Ante la defensa cerrada de Hernando y su negativa de entregar sus armas, Almagro ordenó prender fuego al techo de paja, y la vivienda ardió de inmediato. Cuando Hernando y sus hombres acantonados iban a ser sepultados por las llamas, salieron furiosos y se vieron despojados de sus espadas.

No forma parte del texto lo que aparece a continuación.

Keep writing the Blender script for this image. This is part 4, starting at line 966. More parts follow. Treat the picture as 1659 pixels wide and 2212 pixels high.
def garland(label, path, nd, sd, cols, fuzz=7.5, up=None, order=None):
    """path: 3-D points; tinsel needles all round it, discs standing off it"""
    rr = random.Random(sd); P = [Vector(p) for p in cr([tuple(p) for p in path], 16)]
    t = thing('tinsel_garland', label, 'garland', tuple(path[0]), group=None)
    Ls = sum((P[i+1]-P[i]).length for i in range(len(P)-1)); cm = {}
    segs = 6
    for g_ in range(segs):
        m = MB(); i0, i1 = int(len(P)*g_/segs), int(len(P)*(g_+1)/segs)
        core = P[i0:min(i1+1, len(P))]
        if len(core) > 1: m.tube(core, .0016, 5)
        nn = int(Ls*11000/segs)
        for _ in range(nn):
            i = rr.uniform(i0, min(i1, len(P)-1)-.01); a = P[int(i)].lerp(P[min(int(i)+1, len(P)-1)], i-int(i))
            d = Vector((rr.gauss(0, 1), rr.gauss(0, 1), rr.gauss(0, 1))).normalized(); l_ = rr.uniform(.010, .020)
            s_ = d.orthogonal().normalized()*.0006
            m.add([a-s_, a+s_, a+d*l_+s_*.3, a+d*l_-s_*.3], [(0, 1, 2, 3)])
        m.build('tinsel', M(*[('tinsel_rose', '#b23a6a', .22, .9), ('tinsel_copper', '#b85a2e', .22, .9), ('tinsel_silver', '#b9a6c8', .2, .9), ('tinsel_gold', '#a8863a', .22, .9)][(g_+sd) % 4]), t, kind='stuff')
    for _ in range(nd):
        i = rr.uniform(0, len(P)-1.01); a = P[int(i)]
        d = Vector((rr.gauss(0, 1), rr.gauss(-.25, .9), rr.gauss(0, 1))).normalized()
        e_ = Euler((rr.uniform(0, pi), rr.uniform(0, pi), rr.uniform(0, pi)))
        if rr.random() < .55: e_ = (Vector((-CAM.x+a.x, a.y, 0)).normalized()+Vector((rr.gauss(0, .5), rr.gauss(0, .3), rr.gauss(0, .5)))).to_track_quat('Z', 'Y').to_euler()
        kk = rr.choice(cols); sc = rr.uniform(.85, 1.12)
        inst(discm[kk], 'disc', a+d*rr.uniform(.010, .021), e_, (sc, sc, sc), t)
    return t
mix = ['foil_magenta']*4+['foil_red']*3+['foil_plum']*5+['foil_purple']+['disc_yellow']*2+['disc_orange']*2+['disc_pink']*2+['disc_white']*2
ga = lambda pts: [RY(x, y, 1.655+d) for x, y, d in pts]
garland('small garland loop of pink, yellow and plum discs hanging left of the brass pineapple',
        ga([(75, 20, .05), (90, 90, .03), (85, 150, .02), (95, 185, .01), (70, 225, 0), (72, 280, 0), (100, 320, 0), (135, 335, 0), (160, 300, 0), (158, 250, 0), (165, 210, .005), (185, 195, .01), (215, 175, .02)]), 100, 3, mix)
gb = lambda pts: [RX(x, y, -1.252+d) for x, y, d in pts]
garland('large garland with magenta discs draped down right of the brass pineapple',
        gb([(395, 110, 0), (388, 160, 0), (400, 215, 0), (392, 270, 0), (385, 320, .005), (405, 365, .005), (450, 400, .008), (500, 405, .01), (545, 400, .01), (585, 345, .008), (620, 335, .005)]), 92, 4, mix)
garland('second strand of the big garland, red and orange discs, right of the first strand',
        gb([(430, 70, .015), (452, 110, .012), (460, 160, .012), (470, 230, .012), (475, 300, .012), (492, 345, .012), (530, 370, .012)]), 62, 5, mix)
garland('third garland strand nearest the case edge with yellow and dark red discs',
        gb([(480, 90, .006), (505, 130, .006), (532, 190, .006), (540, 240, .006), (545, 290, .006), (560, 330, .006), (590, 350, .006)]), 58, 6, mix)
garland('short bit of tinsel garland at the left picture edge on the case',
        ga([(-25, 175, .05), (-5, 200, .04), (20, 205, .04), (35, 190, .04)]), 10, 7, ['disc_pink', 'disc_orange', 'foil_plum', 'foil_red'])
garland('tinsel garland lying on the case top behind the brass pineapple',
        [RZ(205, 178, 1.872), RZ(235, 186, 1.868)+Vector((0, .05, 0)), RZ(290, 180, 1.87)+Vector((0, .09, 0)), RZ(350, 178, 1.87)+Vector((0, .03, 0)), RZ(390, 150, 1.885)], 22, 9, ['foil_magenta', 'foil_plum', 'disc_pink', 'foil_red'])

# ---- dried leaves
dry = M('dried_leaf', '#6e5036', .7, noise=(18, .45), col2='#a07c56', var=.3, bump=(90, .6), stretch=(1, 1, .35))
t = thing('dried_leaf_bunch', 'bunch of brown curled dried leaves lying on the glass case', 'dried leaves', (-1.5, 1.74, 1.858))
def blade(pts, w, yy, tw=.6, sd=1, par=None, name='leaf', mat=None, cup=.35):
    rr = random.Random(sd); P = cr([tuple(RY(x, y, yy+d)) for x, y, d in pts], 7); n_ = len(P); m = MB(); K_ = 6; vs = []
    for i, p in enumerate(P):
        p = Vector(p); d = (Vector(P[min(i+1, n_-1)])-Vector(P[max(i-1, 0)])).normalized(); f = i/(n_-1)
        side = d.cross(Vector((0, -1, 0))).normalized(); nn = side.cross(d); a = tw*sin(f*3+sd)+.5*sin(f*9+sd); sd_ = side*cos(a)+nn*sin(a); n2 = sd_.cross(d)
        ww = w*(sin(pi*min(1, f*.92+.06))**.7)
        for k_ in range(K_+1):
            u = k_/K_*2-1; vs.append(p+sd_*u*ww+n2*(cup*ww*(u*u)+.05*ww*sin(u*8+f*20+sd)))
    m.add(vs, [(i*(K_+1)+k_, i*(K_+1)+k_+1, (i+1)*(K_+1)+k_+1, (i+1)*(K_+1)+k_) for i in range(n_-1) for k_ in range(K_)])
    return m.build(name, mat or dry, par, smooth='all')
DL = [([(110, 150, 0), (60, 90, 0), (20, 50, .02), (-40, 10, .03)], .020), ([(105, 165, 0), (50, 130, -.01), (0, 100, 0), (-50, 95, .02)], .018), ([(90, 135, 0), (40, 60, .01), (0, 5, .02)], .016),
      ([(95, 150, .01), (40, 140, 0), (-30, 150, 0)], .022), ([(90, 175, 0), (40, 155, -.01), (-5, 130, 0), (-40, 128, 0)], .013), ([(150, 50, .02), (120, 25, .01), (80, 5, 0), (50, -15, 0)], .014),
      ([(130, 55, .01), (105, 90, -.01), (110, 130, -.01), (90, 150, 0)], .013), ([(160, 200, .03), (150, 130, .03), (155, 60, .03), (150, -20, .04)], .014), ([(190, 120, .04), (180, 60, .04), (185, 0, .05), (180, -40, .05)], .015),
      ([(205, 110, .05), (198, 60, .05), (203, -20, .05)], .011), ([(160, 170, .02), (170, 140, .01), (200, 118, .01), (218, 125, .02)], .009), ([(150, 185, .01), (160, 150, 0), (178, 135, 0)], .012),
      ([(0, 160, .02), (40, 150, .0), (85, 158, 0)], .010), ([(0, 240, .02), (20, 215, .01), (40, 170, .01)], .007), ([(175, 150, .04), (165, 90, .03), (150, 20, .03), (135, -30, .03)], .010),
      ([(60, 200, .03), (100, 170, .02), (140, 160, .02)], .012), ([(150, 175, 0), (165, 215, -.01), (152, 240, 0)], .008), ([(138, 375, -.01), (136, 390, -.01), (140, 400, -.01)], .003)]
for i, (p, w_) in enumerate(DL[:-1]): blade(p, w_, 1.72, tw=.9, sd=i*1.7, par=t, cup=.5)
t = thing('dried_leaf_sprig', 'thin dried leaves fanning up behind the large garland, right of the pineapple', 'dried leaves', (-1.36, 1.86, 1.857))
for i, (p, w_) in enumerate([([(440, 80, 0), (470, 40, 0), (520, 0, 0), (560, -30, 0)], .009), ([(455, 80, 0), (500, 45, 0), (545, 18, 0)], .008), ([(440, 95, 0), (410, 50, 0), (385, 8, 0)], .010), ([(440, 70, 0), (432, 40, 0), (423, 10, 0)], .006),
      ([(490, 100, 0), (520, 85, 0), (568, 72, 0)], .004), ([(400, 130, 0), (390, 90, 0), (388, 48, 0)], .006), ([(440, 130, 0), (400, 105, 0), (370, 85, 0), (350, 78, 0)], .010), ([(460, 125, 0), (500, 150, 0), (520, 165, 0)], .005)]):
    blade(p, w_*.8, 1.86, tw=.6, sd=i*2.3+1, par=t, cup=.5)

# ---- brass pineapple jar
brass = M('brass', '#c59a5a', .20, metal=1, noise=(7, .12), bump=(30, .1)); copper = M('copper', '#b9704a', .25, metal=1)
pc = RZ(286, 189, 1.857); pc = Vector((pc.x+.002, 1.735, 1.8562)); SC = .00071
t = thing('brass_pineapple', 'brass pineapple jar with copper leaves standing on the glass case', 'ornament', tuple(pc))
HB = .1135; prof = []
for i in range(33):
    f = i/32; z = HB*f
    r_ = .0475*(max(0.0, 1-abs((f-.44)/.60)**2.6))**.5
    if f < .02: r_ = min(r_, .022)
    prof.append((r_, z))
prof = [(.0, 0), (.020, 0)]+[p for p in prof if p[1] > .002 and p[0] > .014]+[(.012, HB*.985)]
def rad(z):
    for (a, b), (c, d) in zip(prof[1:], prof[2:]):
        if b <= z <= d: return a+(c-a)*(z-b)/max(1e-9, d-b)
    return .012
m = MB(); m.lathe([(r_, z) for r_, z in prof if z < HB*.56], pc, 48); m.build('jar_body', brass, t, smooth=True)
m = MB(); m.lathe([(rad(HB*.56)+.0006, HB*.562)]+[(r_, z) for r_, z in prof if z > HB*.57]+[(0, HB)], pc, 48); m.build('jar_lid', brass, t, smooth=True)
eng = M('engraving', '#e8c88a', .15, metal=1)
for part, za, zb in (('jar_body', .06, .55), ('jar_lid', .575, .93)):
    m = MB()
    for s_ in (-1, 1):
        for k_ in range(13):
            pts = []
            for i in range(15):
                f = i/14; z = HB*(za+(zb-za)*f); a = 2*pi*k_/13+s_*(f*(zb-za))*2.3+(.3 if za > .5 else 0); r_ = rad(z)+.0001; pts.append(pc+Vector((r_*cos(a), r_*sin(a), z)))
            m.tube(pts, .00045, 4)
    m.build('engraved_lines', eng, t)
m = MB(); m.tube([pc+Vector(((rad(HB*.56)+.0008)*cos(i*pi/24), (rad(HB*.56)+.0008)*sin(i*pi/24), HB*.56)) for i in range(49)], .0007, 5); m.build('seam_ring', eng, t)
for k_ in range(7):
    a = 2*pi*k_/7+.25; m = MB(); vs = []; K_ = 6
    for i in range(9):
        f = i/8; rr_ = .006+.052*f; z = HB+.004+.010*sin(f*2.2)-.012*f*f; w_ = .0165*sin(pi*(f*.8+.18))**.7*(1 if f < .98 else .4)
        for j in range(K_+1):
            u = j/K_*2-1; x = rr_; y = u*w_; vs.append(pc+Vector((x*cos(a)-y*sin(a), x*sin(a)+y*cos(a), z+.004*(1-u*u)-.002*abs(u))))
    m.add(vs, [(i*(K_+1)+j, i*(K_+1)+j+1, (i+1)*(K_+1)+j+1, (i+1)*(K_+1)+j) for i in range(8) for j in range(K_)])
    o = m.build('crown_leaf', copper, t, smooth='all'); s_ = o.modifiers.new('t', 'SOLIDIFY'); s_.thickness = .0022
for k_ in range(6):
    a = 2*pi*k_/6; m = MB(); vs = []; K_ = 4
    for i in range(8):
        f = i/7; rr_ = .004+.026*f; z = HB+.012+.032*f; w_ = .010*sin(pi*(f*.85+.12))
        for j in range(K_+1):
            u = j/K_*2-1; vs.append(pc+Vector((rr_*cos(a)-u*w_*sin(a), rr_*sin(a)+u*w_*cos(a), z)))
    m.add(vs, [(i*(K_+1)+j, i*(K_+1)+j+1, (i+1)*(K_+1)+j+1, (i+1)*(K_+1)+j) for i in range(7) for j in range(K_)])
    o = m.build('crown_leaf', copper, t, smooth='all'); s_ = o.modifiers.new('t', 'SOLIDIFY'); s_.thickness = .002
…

Almagro había tenido un fracaso calamitoso en Chile. Inicialmente había partido por el camino inca, bordeando la orilla occidental del lago Titicaca. La altitud estaba entre los 3.700 y 4.000 metros sobre el nivel del mar, y aunque el relieve no era tan accidentado, el invierno austral hizo poco a poco presa de sus hombres. Además, los alimentos comenzaron a escasear, ya que las poblaciones estaban muy distantes unas de otras. Como la región no tenía ningún atractivo, decidieron tomar el camino del oeste y cruzar la cadena montañosa que siempre los había acompañado a la derecha.

La expedición de Almagro cruzó la cordillera. Cientos de kilómetros, el frío glacial, los precipicios y la falta de recursos diezmaron a españoles, indios y negros esclavos. Más de quinientos murieron, y la carne de los caballos congelados sirvió de subsistencia. Gracias a que viajaban en mejores condiciones, la mayoría de españoles llegó al sur de Chile. Pero ahí, más que nada, hallaron nativos difíciles de reducir y poquísimo oro. En suma, todo lo contrario al nuevo Cusco que esperaban encontrar.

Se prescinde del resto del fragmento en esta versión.